While on mission, Envoy’s hydrogen fuel cell system generated water as a by-product, underscoring the lower-emission potential of fuel cell-powered subsea operations alongside their endurance benefits. The demonstration reinforces Envoy’s suitability for missions where endurance directly affects mission continuity, offshore efficiency, and the practicality of sustained subsea deployment.
Noah Note: A significant achievement for Cellula. The company has been positioning to offer Hydrogen-cell options for it's line of AUV. I should note that Envoy is not the same as Guardian, the XLUUV that we often speak about here. However, this is a step in the direction of certifying Hydrogen-cells for the Guardian.

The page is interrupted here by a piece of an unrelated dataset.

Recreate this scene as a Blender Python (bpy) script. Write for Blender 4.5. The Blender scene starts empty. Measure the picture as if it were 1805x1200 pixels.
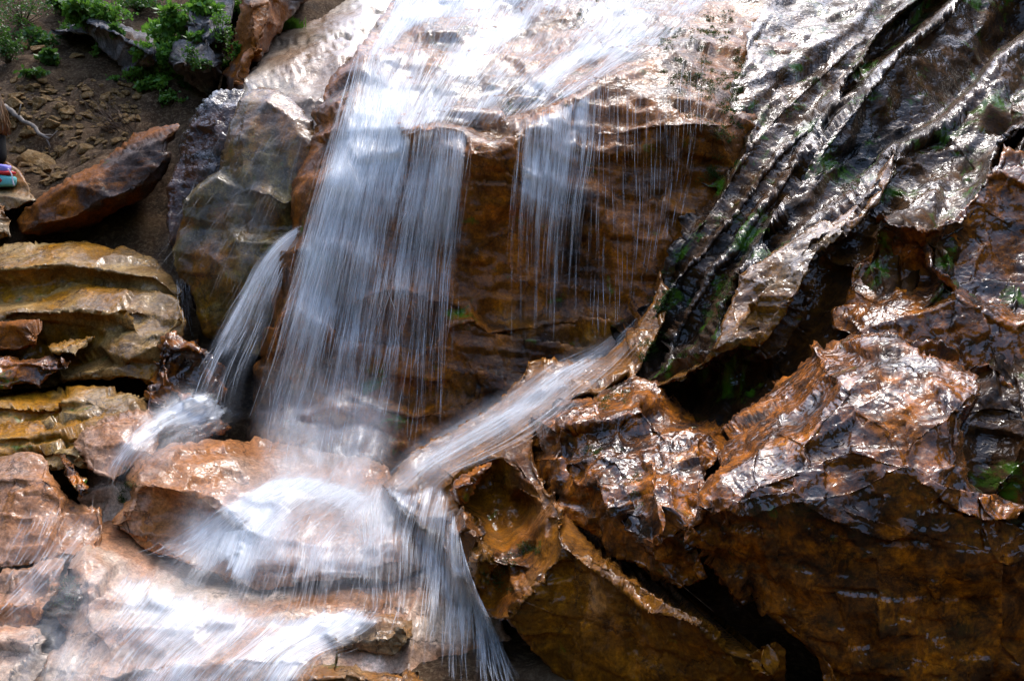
import bpy, math, random
import numpy as np
from mathutils import Vector, Matrix, geometry
from mathutils.bvhtree import BVHTree
S = bpy.context.scene
COL = S.collection
R = math.radians
# ------------------------------------------------------------------ camera, sky, sun, exposure
F = 1563.0
CAMP = np.array([0.0, 0.0, 1.6])
PITCH = R(5)
cd = bpy.data.cameras.new('camera'); cam = bpy.data.objects.new('camera', cd); COL.objects.link(cam)
cam.location = CAMP; cam.rotation_euler = (R(90) - PITCH, 0, 0)
cd.sensor_width = 36; cd.lens = 36 * F / 1805; cd.clip_end = 400; cd.clip_start = 0.05
S.camera = cam
W = bpy.data.worlds.new('World'); S.world = W; W.use_nodes = True
wn = W.node_tree.nodes; bg = wn['Background']
sky = wn.new('ShaderNodeTexSky'); sky.sky_type = 'NISHITA'; sky.sun_disc = False
SUN_EL, SUN_AZ = R(62), R(8)
sky.sun_elevation = SUN_EL; sky.sun_rotation = SUN_AZ; sky.air_density = 1.0; sky.dust_density = 2.5; sky.ozone_density = 1.0
W.node_tree.links.new(sky.outputs[0], bg.inputs[0]); bg.inputs[1].default_value = 0.15
sd = bpy.data.lights.new('sun', 'SUN'); sun = bpy.data.objects.new('sun', sd); COL.objects.link(sun)
sd.energy = 0.5; sd.angle = R(10); sd.color = (1.0, 0.99, 0.975)
sdir = Vector((math.sin(SUN_AZ) * math.cos(SUN_EL), math.cos(SUN_AZ) * math.cos(SUN_EL), math.sin(SUN_EL)))
sun.rotation_euler = (-sdir).to_track_quat('-Z', 'Y').to_euler(); sun.location = (0, 0, 30)
S.view_settings.view_transform = 'Standard'; S.view_settings.look = 'None'
S.view_settings.exposure = 2.05
S.render.engine = 'CYCLES'
S.cycles.transparent_max_bounces = 48; S.cycles.max_bounces = 6; S.cycles.diffuse_bounces = 3
S.cycles.glossy_bounces = 3; S.cycles.transmission_bounces = 4
S.cycles.use_denoising = True
S.cycles.sample_clamp_indirect = 6
cp, sp = math.cos(PITCH), math.sin(PITCH)
FW = np.array([0, cp, -sp]); UP = np.array([0, sp, cp]); RT = np.array([1.0, 0, 0])

def at(x, y, d):
    x = np.asarray(x, float); y = np.asarray(y, float); d = np.asarray(d, float)
    return CAMP + d[..., None] * (((x - 902.5) / F)[..., None] * RT + ((600 - y) / F)[..., None] * UP + FW)

def pix(P):
    q = np.asarray(P) - CAMP
    d = q @ FW
    return np.stack([902.5 + F * (q @ RT) / d, 600 - F * (q @ UP) / d, d], -1)

# ------------------------------------------------------------------ noise
def _h(i, j, k, s):
    n = (i.astype(np.int64) * 374761393 + j.astype(np.int64) * 668265263 + k.astype(np.int64) * 2147483647 + s * 974634777) & 0xffffffff
    n = ((n ^ (n >> 13)) * 1274126177) & 0xffffffff
    n = ((n ^ (n >> 16)) * 2246822519) & 0xffffffff
    return (n ^ (n >> 15)) & 0xffffffff

def perlin(P, s=0):
    I = np.floor(P).astype(np.int64); f = P - I
    u = f * f * f * (f * (f * 6 - 15) + 10)
    out = np.zeros(len(P))
    for dx in (0, 1):
        for dy in (0, 1):
            for dz in (0, 1):
                h = _h(I[:, 0] + dx, I[:, 1] + dy, I[:, 2] + dz, s)
                gx = (h & 1023) / 511.5 - 1; gy = ((h >> 10) & 1023) / 511.5 - 1; gz = ((h >> 20) & 1023) / 511.5 - 1
                g = gx * (f[:, 0] - dx) + gy * (f[:, 1] - dy) + gz * (f[:, 2] - dz)
                w = (u[:, 0] if dx else 1 - u[:, 0]) * (u[:, 1] if dy else 1 - u[:, 1]) * (u[:, 2] if dz else 1 - u[:, 2])
                out += g * w
    return out * 1.1

def fbm(P, o=4, s=0, g=0.5):
    v = np.zeros(len(P)); a = 1.0
    for i in range(o):
        v += a * perlin(P * 2 ** i + 17.3 * i, s + i); a *= g
    return v

def ridged(P, o=4, s=0, g=0.5):
    v = np.zeros(len(P)); a = 1.0
    for i in range(o):
        v += a * (1 - 2.2 * np.abs(perlin(P * 2 ** i + 9.1 * i, s + i))); a *= g
    return v * 0.5

def facets(P, s=0, tilt=1.3):
    """broken-stone relief: every cell is a plane with its own tilt and height"""
    I = np.floor(P).astype(np.int64)
    val = np.full(len(P), 1e9)
    for dx in (-1, 0, 1):
        for dy in (-1, 0, 1):
            for dz in (-1, 0, 1):
                c0 = I[:, 0] + dx; c1 = I[:, 1] + dy; c2 = I[:, 2] + dz
                h = _h(c0, c1, c2, s); h2 = _h(c0, c1, c2, s + 7)
                ax = P[:, 0] - c0 - (h & 1023) / 1023.; ay = P[:, 1] - c1 - ((h >> 10) & 1023) / 1023.; az = P[:, 2] - c2 - ((h >> 20) & 1023) / 1023.
                gx = (h2 & 1023) / 511.5 - 1; gy = ((h2 >> 10) & 1023) / 511.5 - 1; gz = ((h2 >> 20) & 1023) / 511.5 - 1
                v = (gx * ax + gy * ay + gz * az) * tilt + .3 * (ax * ax + ay * ay + az * az) + (((h >> 5) & 255) / 255. - .5) * 0.5
                val = np.minimum(val, v)
    return val + .3

# ------------------------------------------------------------------ node materials
def newmat(name):
    m = bpy.data.materials.new(name); m.use_nodes = True
    nt = m.node_tree; nt.nodes.clear()
    return m, nt, nt.nodes, nt.links

def N(nt, typ, **kw):
    n = nt.nodes.new('ShaderNode' + typ)
    for k, v in kw.items():
        if k.startswith('i_'):
            n.inputs[k[2:].replace('_', ' ')].default_value = v
        else:
            setattr(n, k, v)
    return n

def ramp(nt, fac, stops, interp='LINEAR'):
    r = nt.nodes.new('ShaderNodeValToRGB'); r.color_ramp.interpolation = interp
    e = r.color_ramp.elements
    while len(e) < len(stops): e.new(0.5)
    for i, (p, c) in enumerate(stops):
        e[i].position = p
        e[i].color = (c, c, c, 1) if isinstance(c, (int, float)) else (*c, 1)
    nt.links.new(fac, r.inputs[0])
    return r.outputs[0]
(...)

Envoy is the smaller sister of Guardian, woth a proposed range of 2000km, so not only resching that but exceeding it is a fantastic achievement, and a testament to the companies efforts to develop a donestic, long-range AUV capability for Canada.
Again, while the Guardian is the primary course of discussion thanks to the ongoing Uncrewed Underwater Surveillance System project, smaller AUV like Envoy will likely remain the primary workhorse of the future UUV fleet.

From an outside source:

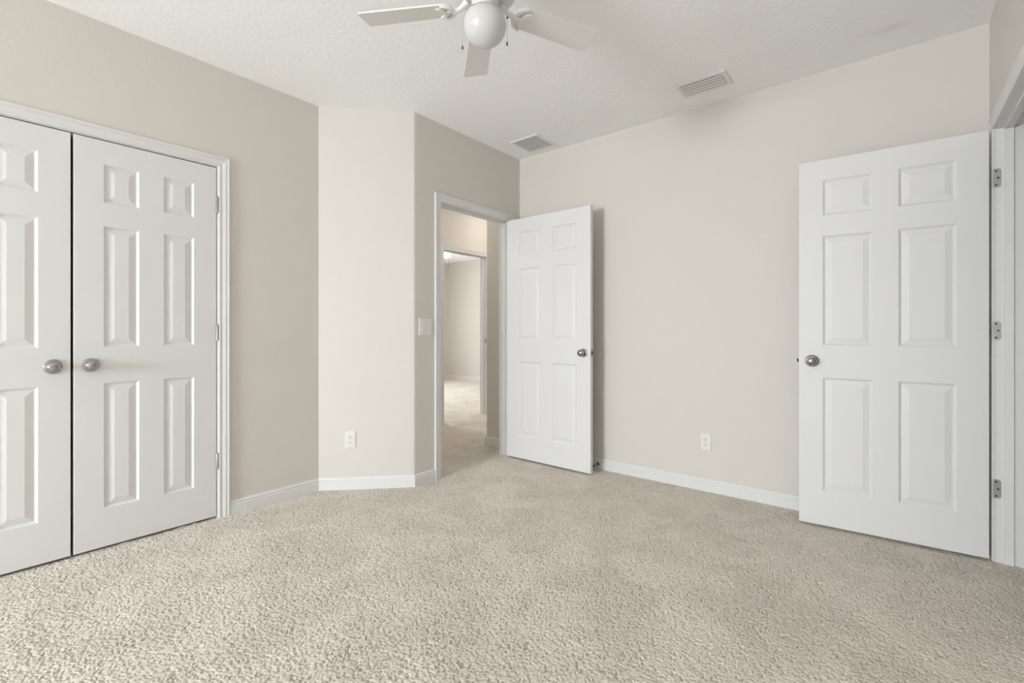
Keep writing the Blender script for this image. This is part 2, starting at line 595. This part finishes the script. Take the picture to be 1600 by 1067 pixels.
def baseboard(name, pts, label, z0=-0.010, zs=1.0):
    """profile swept along a plan polyline; the room lies to the right of the direction of travel."""
    P = [Vector(p) for p in pts]
    bm = bmesh.new()
    nr = [Vector(((b - a).normalized().y, -(b - a).normalized().x)) for a, b in zip(P, P[1:])]
    offs = []
    for i in range(len(P)):
        if i == 0:
            offs.append(nr[0])
        elif i == len(P) - 1:
            offs.append(nr[-1])
        else:
            m = (nr[i - 1] + nr[i]).normalized()
            offs.append(m / m.dot(nr[i]))
    rows = [[bm.verts.new((p.x + o.x * d, p.y + o.y * d, (z if z > 0 else z0) * zs)) for p, o in zip(P, offs)] for d, z in BASE]
    for r, q in zip(rows, rows[1:]):
        for i in range(len(P) - 1):
            bm.faces.new((r[i], r[i + 1], q[i + 1], q[i]))
    for e in (0, -1):
        bm.faces.new([r[e] for r in rows])
    return structure(name, bm, M_WHITE, label, 'baseboard')


baseboard('baseboard_left', [(0, LC1 + 0.067), (0, Y1 + 0.001)], 'short white baseboard beside the closet casing')
baseboard('baseboard_angled', [(0.0, Y1), (XD, Y2), (XD, MJ0 - 0.065)], 'white baseboard wrapping the angled wall under the outlet')
baseboard('baseboard_back', [(XD, MJ1 + .066), (XD, YB), (XR, YB), (XR, RJ1 + .066)], 'long white baseboard along the back wall')
baseboard('baseboard_hall_right', [(HX, 5.5), (HX, YH), (XD - WT, YH)], 'white baseboard on the shaded hall wall')
baseboard('baseboard_far', [(-4.87, 5.0), (-4.87, 7.45), (XF - WT, 7.45)], 'white baseboard in the far bedroom')
baseboard('baseboard_hall_far', [(XF, 1.8), (XF, FJ0 - .066)], 'white baseboard on the wall left of the far doorway')
baseboard('baseboard_right', [(XR, RJ0 - .066), (XR, YR)], 'white baseboard along the right wall')
baseboard('baseboard_front', [(XR, YR), (0, YR)], 'white baseboard under the bedroom window')

# ------------------------------------------------------------------ six panel doors
ROWS = [(0.205, 0.834), (1.013, 1.619), (1.733, 1.930)]
Z0 = 0.013


def slab(w, th, colsx):
    """moulded six panel door: x 0..w from the hinge, y -th..0, z Z0..DTOP; panels pressed into both faces."""
    bm = bmesh.new()
    e = 0.0018
    xs = sorted([0 + e, w - e] + [v for c in colsx for v in c])
    zs = sorted([Z0 + e, DTOP - e] + [v for r in ROWS for v in r])
    rings = [(0.0, 0.0), (0.004, -0.0035), (0.010, -0.0085), (0.013, -0.0090), (0.017, -0.0082), (0.040, -0.0026), (0.0425, -0.0019)]
    for face in (0, 1):
        yy = (lambda d: d) if face == 0 else (lambda d: -th - d)
        V = {}

        def v(x, d, z):
            k = (round(x, 5), round(d, 5), round(z, 5))
            if k not in V:
                V[k] = bm.verts.new((x, yy(d), z))
            return V[k]
        for i in range(len(xs) - 1):
            for j in range(len(zs) - 1):
                x0, x1, z0, z1 = xs[i], xs[i + 1], zs[j], zs[j + 1]
                if (x0, x1) in colsx and (z0, z1) in ROWS:
                    prev = None
                    for (s, d) in rings:
                        q = [v(x0 + s, d, z0 + s), v(x1 - s, d, z0 + s), v(x1 - s, d, z1 - s), v(x0 + s, d, z1 - s)]
                        if prev:
                            for k in range(4):
                                bm.faces.new((prev[k], prev[(k + 1) % 4], q[(k + 1) % 4], q[k]))
                        prev = q
                    bm.faces.new(prev)
                else:
                    bm.faces.new((v(x0, 0, z0), v(x1, 0, z0), v(x1, 0, z1), v(x0, 0, z1)))
        if face == 0:
            VA = V
    VB = V
    X0, X1, A, B = 0.0, w, Z0, DTOP
    ia, ib = [], []
    path = [(x, zs[0]) for x in xs] + [(xs[-1], z) for z in zs[1:]] + [(x, zs[-1]) for x in xs[::-1][1:]] + [(xs[0], z) for z in zs[::-1][1:-1]]
    for (x, z) in path:
        ox = X0 if x == xs[0] else X1 if x == xs[-1] else x
        oz = A if z == zs[0] else B if z == zs[-1] else z
        ia.append((VA[(round(x, 5), 0.0, round(z, 5))], bm.verts.new((ox, -e, oz))))
        ib.append((VB[(round(x, 5), 0.0, round(z, 5))], bm.verts.new((ox, -th + e, oz))))
    n = len(path)
    for i in range(n):
        j = (i + 1) % n
        bm.faces.new((ia[i][0], ia[j][0], ia[j][1], ia[i][1]))
        bm.faces.new((ib[i][0], ib[j][0], ib[j][1], ib[i][1]))
        bm.faces.new((ia[i][1], ia[j][1], ib[j][1], ib[i][1]))
    return bm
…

At 8.5m, 2700 kgs, and with a fifteen day endurance, a platform like Envoy provides the navy with a highly transportable, Long-Endurance, Autonomous platform that could rapidly be deployed from almost anynplanned platform, including potentially smaller platforms like FASST-V, dependent of course on final size and layout.
Envoy can assist in a number of roles including as an ISR platform, MCM, Monitoring and Survelliance of Critical Undersea Infrastructure, Surveying, and as a platform for deploying other payloads, such as deployable sensors, relays, or smaller ROV for supporting Undersea Infrastructure.

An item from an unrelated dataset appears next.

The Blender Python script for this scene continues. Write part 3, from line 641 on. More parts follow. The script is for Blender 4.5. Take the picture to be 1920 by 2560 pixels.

Guardian will be the independent, long-range platform that will be deployed to monitor the channels of the Archipelago and up in the Arctic, at least in theory. Platforms like Envoy will be the sort of AUV you will commonly see deployed in support of platforms like the River-class, CDC, and AOPS.
So it's always nice to see these kinds of platforms, especially Canadian ones, making the strides to become proper platforms worth considering in the conversation.